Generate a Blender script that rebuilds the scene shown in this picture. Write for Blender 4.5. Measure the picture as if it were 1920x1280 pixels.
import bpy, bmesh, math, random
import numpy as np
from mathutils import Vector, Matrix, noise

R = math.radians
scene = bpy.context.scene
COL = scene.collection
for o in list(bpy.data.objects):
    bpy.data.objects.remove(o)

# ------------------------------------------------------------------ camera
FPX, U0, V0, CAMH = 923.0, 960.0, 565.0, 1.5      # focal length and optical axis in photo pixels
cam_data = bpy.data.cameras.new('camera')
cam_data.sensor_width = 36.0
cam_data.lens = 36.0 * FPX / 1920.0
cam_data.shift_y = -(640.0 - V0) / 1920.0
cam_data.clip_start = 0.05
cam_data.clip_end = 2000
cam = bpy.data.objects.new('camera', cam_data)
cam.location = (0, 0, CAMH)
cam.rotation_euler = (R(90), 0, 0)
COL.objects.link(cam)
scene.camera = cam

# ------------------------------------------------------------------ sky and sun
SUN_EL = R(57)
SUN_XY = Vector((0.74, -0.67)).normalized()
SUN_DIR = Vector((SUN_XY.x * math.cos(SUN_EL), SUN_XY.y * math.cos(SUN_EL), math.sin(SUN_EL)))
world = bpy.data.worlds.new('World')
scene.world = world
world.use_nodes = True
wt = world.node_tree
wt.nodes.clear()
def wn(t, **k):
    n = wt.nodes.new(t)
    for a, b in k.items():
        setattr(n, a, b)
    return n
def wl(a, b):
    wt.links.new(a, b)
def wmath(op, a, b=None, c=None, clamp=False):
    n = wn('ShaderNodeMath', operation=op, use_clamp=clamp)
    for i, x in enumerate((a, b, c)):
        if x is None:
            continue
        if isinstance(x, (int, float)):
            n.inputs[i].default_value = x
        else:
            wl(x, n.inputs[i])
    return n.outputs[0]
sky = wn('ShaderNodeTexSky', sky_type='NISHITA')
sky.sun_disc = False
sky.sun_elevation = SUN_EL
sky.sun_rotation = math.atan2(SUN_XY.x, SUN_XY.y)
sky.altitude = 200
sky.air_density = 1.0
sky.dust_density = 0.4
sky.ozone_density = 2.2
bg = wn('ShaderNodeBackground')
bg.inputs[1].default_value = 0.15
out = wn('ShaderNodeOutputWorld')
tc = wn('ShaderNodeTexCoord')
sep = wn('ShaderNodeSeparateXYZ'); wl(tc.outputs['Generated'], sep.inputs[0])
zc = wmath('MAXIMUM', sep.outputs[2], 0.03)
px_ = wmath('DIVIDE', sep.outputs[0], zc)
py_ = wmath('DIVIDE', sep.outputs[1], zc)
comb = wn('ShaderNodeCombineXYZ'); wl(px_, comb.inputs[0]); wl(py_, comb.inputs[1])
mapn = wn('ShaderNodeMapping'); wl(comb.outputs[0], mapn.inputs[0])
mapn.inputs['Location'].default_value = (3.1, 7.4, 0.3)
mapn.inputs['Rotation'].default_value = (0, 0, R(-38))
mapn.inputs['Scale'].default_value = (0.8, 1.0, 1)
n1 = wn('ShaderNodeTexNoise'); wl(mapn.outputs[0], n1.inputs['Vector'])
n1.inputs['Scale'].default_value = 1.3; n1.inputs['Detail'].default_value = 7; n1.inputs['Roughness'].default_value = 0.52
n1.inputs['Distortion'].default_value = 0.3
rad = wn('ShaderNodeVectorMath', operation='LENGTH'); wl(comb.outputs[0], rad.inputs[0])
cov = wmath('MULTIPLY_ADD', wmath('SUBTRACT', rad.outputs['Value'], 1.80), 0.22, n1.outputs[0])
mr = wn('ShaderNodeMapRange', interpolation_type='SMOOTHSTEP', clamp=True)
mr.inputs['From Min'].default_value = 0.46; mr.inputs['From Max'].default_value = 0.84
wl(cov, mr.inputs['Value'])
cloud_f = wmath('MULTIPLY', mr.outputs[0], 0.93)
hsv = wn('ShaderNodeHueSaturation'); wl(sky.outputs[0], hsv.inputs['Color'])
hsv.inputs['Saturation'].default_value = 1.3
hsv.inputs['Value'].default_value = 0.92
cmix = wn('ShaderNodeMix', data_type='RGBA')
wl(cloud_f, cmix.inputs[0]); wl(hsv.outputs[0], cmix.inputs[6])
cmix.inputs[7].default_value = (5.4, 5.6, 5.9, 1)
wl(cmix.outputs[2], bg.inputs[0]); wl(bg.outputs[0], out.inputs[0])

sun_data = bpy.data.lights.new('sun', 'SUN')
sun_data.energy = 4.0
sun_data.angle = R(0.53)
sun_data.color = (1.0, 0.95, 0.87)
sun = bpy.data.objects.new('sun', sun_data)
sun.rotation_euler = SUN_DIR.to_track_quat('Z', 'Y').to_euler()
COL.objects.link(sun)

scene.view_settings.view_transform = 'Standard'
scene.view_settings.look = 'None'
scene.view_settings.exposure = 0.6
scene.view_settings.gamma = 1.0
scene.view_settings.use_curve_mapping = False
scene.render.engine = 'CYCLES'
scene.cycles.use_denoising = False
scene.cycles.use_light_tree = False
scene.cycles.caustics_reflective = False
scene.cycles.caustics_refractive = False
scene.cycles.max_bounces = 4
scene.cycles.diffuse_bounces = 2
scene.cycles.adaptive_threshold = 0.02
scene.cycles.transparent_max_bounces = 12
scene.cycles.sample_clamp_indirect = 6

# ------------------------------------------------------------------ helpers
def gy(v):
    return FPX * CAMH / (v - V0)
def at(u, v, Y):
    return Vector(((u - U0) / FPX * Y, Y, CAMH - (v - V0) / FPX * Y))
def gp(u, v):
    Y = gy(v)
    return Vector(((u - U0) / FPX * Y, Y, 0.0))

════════

What the task requires
Write the data out again in full and exactly.

Response to this task
Generate a Blender script that rebuilds the scene shown in this picture. Write for Blender 4.5. Measure the picture as if it were 1920x1280 pixels.
import bpy, bmesh, math, random
import numpy as np
from mathutils import Vector, Matrix, noise

R = math.radians
scene = bpy.context.scene
COL = scene.collection
for o in list(bpy.data.objects):
    bpy.data.objects.remove(o)

# ------------------------------------------------------------------ camera
FPX, U0, V0, CAMH = 923.0, 960.0, 565.0, 1.5      # focal length and optical axis in photo pixels
cam_data = bpy.data.cameras.new('camera')
cam_data.sensor_width = 36.0
cam_data.lens = 36.0 * FPX / 1920.0
cam_data.shift_y = -(640.0 - V0) / 1920.0
cam_data.clip_start = 0.05
cam_data.clip_end = 2000
cam = bpy.data.objects.new('camera', cam_data)
cam.location = (0, 0, CAMH)
cam.rotation_euler = (R(90), 0, 0)
COL.objects.link(cam)
scene.camera = cam

# ------------------------------------------------------------------ sky and sun
SUN_EL = R(57)
SUN_XY = Vector((0.74, -0.67)).normalized()
SUN_DIR = Vector((SUN_XY.x * math.cos(SUN_EL), SUN_XY.y * math.cos(SUN_EL), math.sin(SUN_EL)))
world = bpy.data.worlds.new('World')
scene.world = world
world.use_nodes = True
wt = world.node_tree
wt.nodes.clear()
def wn(t, **k):
    n = wt.nodes.new(t)
    for a, b in k.items():
        setattr(n, a, b)
    return n
def wl(a, b):
    wt.links.new(a, b)
def wmath(op, a, b=None, c=None, clamp=False):
    n = wn('ShaderNodeMath', operation=op, use_clamp=clamp)
    for i, x in enumerate((a, b, c)):
        if x is None:
            continue
        if isinstance(x, (int, float)):
            n.inputs[i].default_value = x
        else:
            wl(x, n.inputs[i])
    return n.outputs[0]
sky = wn('ShaderNodeTexSky', sky_type='NISHITA')
sky.sun_disc = False
sky.sun_elevation = SUN_EL
sky.sun_rotation = math.atan2(SUN_XY.x, SUN_XY.y)
sky.altitude = 200
sky.air_density = 1.0
sky.dust_density = 0.4
sky.ozone_density = 2.2
bg = wn('ShaderNodeBackground')
bg.inputs[1].default_value = 0.15
out = wn('ShaderNodeOutputWorld')
tc = wn('ShaderNodeTexCoord')
sep = wn('ShaderNodeSeparateXYZ'); wl(tc.outputs['Generated'], sep.inputs[0])
zc = wmath('MAXIMUM', sep.outputs[2], 0.03)
px_ = wmath('DIVIDE', sep.outputs[0], zc)
py_ = wmath('DIVIDE', sep.outputs[1], zc)
comb = wn('ShaderNodeCombineXYZ'); wl(px_, comb.inputs[0]); wl(py_, comb.inputs[1])
mapn = wn('ShaderNodeMapping'); wl(comb.outputs[0], mapn.inputs[0])
mapn.inputs['Location'].default_value = (3.1, 7.4, 0.3)
mapn.inputs['Rotation'].default_value = (0, 0, R(-38))
mapn.inputs['Scale'].default_value = (0.8, 1.0, 1)
n1 = wn('ShaderNodeTexNoise'); wl(mapn.outputs[0], n1.inputs['Vector'])
n1.inputs['Scale'].default_value = 1.3; n1.inputs['Detail'].default_value = 7; n1.inputs['Roughness'].default_value = 0.52
n1.inputs['Distortion'].default_value = 0.3
rad = wn('ShaderNodeVectorMath', operation='LENGTH'); wl(comb.outputs[0], rad.inputs[0])
cov = wmath('MULTIPLY_ADD', wmath('SUBTRACT', rad.outputs['Value'], 1.80), 0.22, n1.outputs[0])
mr = wn('ShaderNodeMapRange', interpolation_type='SMOOTHSTEP', clamp=True)
mr.inputs['From Min'].default_value = 0.46; mr.inputs['From Max'].default_value = 0.84
wl(cov, mr.inputs['Value'])
cloud_f = wmath('MULTIPLY', mr.outputs[0], 0.93)
hsv = wn('ShaderNodeHueSaturation'); wl(sky.outputs[0], hsv.inputs['Color'])
hsv.inputs['Saturation'].default_value = 1.3
hsv.inputs['Value'].default_value = 0.92
cmix = wn('ShaderNodeMix', data_type='RGBA')
wl(cloud_f, cmix.inputs[0]); wl(hsv.outputs[0], cmix.inputs[6])
cmix.inputs[7].default_value = (5.4, 5.6, 5.9, 1)
wl(cmix.outputs[2], bg.inputs[0]); wl(bg.outputs[0], out.inputs[0])

sun_data = bpy.data.lights.new('sun', 'SUN')
sun_data.energy = 4.0
sun_data.angle = R(0.53)
sun_data.color = (1.0, 0.95, 0.87)
sun = bpy.data.objects.new('sun', sun_data)
sun.rotation_euler = SUN_DIR.to_track_quat('Z', 'Y').to_euler()
COL.objects.link(sun)

scene.view_settings.view_transform = 'Standard'
scene.view_settings.look = 'None'
scene.view_settings.exposure = 0.6
scene.view_settings.gamma = 1.0
scene.view_settings.use_curve_mapping = False
scene.render.engine = 'CYCLES'
scene.cycles.use_denoising = False
scene.cycles.use_light_tree = False
scene.cycles.caustics_reflective = False
scene.cycles.caustics_refractive = False
scene.cycles.max_bounces = 4
scene.cycles.diffuse_bounces = 2
scene.cycles.adaptive_threshold = 0.02
scene.cycles.transparent_max_bounces = 12
scene.cycles.sample_clamp_indirect = 6

# ------------------------------------------------------------------ helpers
def gy(v):
    return FPX * CAMH / (v - V0)
def at(u, v, Y):
    return Vector(((u - U0) / FPX * Y, Y, CAMH - (v - V0) / FPX * Y))
def gp(u, v):
    Y = gy(v)
    return Vector(((u - U0) / FPX * Y, Y, 0.0))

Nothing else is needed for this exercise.